In your journey towards improved physical fitness, you’ll encounter many challenges and obstacles. Some of these might be unique to your circumstances – a recurring injury, areas of limited mobility, or changes in your personal life. Others are commonly experienced by many people, such as a lack of energy or motivation, or difficulty finding time to exercise amid a busy schedule.
The particulars of each roadblock may vary. You can probably find specific techniques that will help you eventually move past them. But if you stall, you lose momentum. Building your approach to fitness around the right mindset will help you to sustain that momentum even as you work your way around challenges. It can also help you subconsciously push past many problems that would cause others to stumble or fail. This is how you can be prepared for that journey.
Evaluate your motivation
In a society where unhealthy practices are all too common, any sort of motivation to pursue fitness and a healthy lifestyle is good. Small steps in the right direction are justly celebrated. But the initial steps are often both the easiest and most rewarding. Things get more difficult as you move forward.
Try to eat healthy for a month and follow a simple exercise plan, such as jogging around the block every morning; you can easily shed a few pounds. This makes you feel good. It reinforces motivation and keeps you going. Later on, the phenomenon of diminishing returns will kick in. Keeping up the same routine doesn’t seem to make a difference. You feel the effort, but you don’t see the rewards. It gets frustrating.
When this happens, people might seek to push the envelope. They exercise harder, running another mile. They cut down some more on the calories. This can be the right call, but it’s more challenging. It’s a motivation check that causes many people to quit and go back to an unhealthy lifestyle.
If you want to make real progress, at some point, you’ll have to revisit and examine your motivation. Good motivation may vary with each person, but it should make you feel energized after each workout. Working out for the sake of improved well-being or forging bonds with your workout buddies can be self-reinforcing. Being motivated solely to get a better-looking body won’t have the same effect, as it can take a long time before you see visible improvements.
Build up your ability
The first key to an improved fitness mindset is finding the right motivation. The next step is to work on your ability to achieve your goals in small increments. Often, these ability gains are a direct result of a carefully planned regimen. Professional trainers, for instance, teach you to work on the whole body and engage your core with proper form. If you only stick to the same exercise, your body adapts to make it easier – that’s why your hit the dreaded plateau. Apply your efforts towards a less-used group of muscles, and you will continue to witness improvements. And with these gains, it becomes easier to make progress in terms of difficulty; you rely less on willpower and motivation to get there.
Ability can also be improved in other ways.
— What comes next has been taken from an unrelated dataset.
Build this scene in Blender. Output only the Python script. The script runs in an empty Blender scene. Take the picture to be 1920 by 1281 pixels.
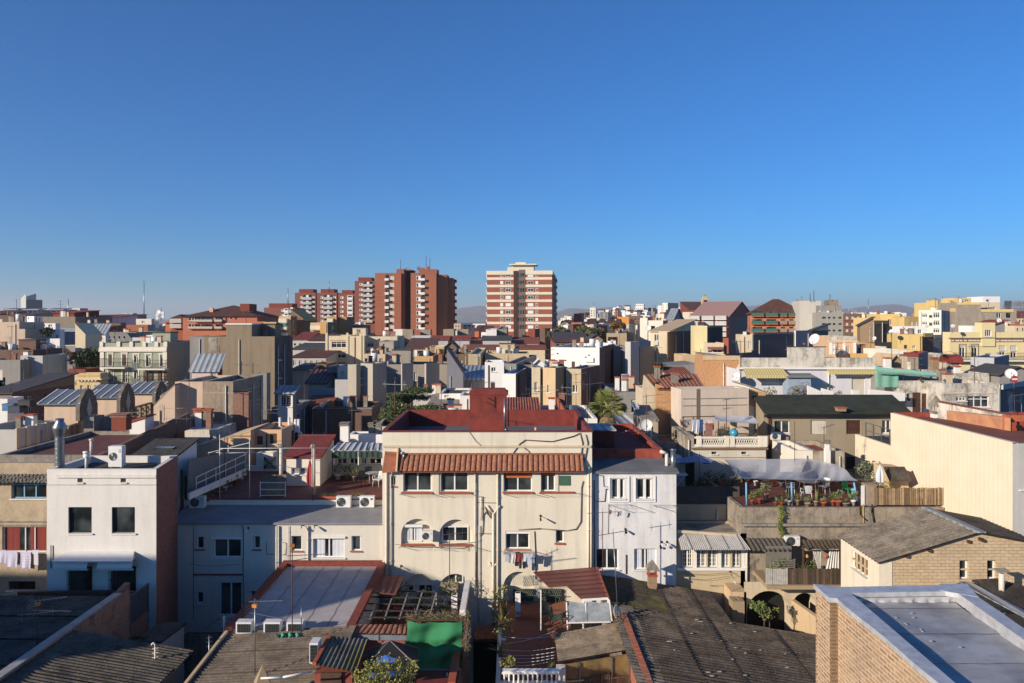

The homeowner who hires a contractor to finish their basement so they can turn it into a personal gym is increasing their ability to exercise independent of schedule variance or access to facilities. Creative ways to incorporate exercise into your daily routines are another way to increase your fitness ability. Parking further away from your destination gets you to walk more; weekend activities with your kids can be geared towards the more physically engaging stuff, such as outdoor hikes or swimming sessions. This way, even with a busy schedule, you’ll maintain a certain level and variety of physical activities in your lifestyle.
Make it automatic
With all the diversions and disruptions in today’s world, schedules can be subject to constant adjustment. People often don’t realize that even a simple commitment, such as one hour each day for a workout, can be difficult to maintain.
Instead, seek to integrate fitness into your daily life. It should be automatic, like the habit of brushing your teeth. People do this from childhood, without thinking. They might occasionally fall asleep without brushing their teeth, but they simply resume the normal patterns the next day; disruption doesn’t stop them from maintaining good oral hygiene.
As part of your fitness mindset, make it a point to move and be physically active each day. Don’t just settle for the sedentary routines most people fall into – getting up, walking a few meters, sitting down for hours. Seek out opportunities to engage in a variety of natural movements, and even if you can’t find the time to do a full workout, you’ll still be doing something to keep your momentum going.